Requirements => Everything from the first line to the line containing "bg = w.node_tree.nodes['Background'];" is to be repeated exactly; nothing past it.

Material provided =>
###
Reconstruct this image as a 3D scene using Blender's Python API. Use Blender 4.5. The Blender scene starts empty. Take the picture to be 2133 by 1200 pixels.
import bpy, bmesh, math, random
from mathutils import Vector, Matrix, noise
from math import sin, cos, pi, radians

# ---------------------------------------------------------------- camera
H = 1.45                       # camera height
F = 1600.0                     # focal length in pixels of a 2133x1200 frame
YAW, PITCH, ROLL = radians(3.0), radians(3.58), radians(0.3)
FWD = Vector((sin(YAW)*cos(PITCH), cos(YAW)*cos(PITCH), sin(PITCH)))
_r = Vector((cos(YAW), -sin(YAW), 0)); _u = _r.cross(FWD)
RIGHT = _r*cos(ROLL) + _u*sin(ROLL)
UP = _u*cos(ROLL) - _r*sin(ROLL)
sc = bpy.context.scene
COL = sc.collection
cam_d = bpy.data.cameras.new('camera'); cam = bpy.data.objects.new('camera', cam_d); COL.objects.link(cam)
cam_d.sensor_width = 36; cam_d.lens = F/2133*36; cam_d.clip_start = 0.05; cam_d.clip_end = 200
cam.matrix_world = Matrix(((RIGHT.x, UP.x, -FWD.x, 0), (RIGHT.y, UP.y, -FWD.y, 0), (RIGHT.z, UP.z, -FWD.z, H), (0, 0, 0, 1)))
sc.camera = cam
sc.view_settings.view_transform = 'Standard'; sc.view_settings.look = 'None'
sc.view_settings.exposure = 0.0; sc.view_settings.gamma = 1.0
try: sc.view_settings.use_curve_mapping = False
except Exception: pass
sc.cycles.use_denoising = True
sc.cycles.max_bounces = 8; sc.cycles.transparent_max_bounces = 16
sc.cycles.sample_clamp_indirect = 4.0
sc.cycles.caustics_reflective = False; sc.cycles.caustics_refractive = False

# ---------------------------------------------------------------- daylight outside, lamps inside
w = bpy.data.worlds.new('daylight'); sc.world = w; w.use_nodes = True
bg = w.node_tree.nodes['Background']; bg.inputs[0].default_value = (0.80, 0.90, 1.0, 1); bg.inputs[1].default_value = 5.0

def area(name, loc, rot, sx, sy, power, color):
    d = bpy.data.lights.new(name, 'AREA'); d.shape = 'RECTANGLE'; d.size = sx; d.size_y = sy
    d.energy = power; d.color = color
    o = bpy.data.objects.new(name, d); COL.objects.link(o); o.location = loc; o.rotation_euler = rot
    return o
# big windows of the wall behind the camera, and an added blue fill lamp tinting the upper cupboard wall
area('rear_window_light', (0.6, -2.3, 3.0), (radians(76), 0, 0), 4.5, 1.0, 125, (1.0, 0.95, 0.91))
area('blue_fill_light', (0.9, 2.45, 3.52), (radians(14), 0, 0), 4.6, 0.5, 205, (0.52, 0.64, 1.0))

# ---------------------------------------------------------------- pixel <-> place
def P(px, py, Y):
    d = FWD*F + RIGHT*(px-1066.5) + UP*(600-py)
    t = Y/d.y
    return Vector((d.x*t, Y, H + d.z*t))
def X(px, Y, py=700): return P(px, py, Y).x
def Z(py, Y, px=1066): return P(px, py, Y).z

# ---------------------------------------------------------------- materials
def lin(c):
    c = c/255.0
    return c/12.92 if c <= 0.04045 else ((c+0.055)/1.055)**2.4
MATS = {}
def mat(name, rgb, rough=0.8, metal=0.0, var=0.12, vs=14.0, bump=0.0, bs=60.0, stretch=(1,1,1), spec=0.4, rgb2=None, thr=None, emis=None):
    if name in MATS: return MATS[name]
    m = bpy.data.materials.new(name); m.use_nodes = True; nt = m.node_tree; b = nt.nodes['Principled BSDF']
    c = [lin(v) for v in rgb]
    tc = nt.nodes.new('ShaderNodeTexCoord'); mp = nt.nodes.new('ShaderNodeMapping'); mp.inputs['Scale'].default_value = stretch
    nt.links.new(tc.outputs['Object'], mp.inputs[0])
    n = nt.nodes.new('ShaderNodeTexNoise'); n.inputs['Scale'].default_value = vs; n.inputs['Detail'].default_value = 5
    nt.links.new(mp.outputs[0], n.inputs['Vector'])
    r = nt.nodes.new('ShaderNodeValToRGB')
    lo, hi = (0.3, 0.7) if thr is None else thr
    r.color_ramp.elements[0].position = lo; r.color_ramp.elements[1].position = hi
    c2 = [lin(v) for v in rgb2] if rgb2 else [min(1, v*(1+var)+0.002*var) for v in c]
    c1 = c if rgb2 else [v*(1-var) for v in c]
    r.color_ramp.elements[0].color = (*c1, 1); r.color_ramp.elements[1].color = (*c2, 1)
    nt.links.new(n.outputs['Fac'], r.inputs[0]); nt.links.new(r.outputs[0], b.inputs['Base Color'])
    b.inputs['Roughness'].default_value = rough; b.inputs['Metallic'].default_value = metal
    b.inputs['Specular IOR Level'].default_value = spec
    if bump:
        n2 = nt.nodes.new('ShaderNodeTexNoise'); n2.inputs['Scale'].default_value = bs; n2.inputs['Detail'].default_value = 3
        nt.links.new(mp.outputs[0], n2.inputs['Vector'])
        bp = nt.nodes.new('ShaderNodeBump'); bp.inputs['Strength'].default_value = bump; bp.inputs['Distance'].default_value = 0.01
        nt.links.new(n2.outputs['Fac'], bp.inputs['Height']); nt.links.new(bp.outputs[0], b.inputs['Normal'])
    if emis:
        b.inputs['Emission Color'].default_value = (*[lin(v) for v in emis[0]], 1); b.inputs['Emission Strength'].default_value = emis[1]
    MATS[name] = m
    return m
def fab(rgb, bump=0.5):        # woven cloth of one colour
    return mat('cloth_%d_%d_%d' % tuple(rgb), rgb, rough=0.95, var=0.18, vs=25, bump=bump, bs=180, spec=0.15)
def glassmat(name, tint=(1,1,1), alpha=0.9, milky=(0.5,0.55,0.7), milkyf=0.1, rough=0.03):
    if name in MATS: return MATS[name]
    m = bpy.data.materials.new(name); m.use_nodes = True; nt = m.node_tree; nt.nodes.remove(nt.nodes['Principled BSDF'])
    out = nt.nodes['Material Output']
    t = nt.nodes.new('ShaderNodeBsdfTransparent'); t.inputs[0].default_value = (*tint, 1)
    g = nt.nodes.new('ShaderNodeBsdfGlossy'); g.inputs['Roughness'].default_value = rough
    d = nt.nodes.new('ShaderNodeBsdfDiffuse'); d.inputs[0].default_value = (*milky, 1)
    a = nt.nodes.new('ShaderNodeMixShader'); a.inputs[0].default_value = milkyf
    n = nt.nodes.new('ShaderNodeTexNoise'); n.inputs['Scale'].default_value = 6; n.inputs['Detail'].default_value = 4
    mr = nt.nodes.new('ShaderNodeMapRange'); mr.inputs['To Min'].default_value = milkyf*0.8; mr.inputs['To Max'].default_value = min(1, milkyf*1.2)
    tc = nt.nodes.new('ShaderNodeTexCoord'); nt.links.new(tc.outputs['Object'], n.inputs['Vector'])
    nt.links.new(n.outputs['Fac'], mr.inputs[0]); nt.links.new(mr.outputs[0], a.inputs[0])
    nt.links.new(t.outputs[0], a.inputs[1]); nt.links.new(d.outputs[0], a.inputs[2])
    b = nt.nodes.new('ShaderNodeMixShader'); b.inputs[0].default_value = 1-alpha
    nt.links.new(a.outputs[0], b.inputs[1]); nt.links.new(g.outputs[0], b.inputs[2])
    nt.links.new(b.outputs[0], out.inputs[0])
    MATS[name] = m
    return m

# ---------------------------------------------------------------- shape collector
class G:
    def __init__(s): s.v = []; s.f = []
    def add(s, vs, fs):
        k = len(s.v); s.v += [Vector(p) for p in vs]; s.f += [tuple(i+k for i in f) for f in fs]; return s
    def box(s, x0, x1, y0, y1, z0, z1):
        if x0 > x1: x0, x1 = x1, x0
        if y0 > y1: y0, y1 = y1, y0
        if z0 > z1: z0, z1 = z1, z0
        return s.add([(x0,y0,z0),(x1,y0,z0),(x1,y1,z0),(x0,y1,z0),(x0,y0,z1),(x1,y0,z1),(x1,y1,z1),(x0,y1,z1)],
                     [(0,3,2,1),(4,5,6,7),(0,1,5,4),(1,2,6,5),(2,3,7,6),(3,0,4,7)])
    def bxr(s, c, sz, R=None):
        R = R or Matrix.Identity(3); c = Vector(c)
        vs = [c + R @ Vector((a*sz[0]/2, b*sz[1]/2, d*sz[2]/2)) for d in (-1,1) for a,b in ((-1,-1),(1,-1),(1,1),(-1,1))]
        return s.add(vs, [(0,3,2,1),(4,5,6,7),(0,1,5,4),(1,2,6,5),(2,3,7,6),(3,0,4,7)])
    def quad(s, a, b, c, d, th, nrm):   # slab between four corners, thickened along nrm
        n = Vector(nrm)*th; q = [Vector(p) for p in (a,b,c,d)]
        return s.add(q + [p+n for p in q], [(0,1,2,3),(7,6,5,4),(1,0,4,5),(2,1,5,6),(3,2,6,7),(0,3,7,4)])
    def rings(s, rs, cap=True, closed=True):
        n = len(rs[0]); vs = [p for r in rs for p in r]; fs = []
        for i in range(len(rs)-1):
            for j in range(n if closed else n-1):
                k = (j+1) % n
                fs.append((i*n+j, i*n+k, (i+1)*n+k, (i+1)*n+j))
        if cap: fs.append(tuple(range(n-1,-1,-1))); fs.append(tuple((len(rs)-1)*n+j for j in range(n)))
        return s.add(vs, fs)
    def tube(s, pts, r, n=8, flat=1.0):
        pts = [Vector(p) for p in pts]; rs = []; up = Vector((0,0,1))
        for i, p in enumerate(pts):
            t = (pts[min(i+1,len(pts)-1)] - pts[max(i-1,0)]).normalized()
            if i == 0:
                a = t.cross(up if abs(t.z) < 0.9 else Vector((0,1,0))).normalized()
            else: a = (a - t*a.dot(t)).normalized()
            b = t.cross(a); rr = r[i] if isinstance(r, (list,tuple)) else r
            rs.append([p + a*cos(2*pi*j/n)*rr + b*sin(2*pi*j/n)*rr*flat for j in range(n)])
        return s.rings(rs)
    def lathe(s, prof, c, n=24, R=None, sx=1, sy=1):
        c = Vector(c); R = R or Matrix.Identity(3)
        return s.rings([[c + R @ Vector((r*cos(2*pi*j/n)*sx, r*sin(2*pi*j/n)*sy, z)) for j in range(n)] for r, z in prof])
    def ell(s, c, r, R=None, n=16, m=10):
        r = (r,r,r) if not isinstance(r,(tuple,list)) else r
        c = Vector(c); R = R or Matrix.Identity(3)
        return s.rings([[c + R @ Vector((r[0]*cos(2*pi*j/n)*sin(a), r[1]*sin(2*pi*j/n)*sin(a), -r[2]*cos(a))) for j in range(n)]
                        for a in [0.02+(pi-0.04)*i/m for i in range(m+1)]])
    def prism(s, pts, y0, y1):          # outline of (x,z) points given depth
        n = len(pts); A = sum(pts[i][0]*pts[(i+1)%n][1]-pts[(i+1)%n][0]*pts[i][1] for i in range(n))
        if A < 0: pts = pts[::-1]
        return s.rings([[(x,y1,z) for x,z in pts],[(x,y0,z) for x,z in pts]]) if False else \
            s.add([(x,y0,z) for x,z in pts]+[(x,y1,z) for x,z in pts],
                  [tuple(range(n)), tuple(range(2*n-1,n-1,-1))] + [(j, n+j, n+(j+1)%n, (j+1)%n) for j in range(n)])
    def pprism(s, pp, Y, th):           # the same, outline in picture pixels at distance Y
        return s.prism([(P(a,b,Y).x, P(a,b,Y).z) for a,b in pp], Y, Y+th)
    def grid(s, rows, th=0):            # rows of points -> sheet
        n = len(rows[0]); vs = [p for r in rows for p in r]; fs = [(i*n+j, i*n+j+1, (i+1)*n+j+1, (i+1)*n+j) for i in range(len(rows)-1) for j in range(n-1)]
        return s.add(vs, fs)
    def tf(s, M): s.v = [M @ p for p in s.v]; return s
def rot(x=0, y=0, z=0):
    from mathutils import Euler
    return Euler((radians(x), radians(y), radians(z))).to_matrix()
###
Complete response =>
Reconstruct this image as a 3D scene using Blender's Python API. Use Blender 4.5. The Blender scene starts empty. Take the picture to be 2133 by 1200 pixels.
import bpy, bmesh, math, random
from mathutils import Vector, Matrix, noise
from math import sin, cos, pi, radians

# ---------------------------------------------------------------- camera
H = 1.45                       # camera height
F = 1600.0                     # focal length in pixels of a 2133x1200 frame
YAW, PITCH, ROLL = radians(3.0), radians(3.58), radians(0.3)
FWD = Vector((sin(YAW)*cos(PITCH), cos(YAW)*cos(PITCH), sin(PITCH)))
_r = Vector((cos(YAW), -sin(YAW), 0)); _u = _r.cross(FWD)
RIGHT = _r*cos(ROLL) + _u*sin(ROLL)
UP = _u*cos(ROLL) - _r*sin(ROLL)
sc = bpy.context.scene
COL = sc.collection
cam_d = bpy.data.cameras.new('camera'); cam = bpy.data.objects.new('camera', cam_d); COL.objects.link(cam)
cam_d.sensor_width = 36; cam_d.lens = F/2133*36; cam_d.clip_start = 0.05; cam_d.clip_end = 200
cam.matrix_world = Matrix(((RIGHT.x, UP.x, -FWD.x, 0), (RIGHT.y, UP.y, -FWD.y, 0), (RIGHT.z, UP.z, -FWD.z, H), (0, 0, 0, 1)))
sc.camera = cam
sc.view_settings.view_transform = 'Standard'; sc.view_settings.look = 'None'
sc.view_settings.exposure = 0.0; sc.view_settings.gamma = 1.0
try: sc.view_settings.use_curve_mapping = False
except Exception: pass
sc.cycles.use_denoising = True
sc.cycles.max_bounces = 8; sc.cycles.transparent_max_bounces = 16
sc.cycles.sample_clamp_indirect = 4.0
sc.cycles.caustics_reflective = False; sc.cycles.caustics_refractive = False

# ---------------------------------------------------------------- daylight outside, lamps inside
w = bpy.data.worlds.new('daylight'); sc.world = w; w.use_nodes = True
bg = w.node_tree.nodes['Background']; bg.inputs[0].default_value = (0.80, 0.90, 1.0, 1); bg.inputs[1].default_value = 5.0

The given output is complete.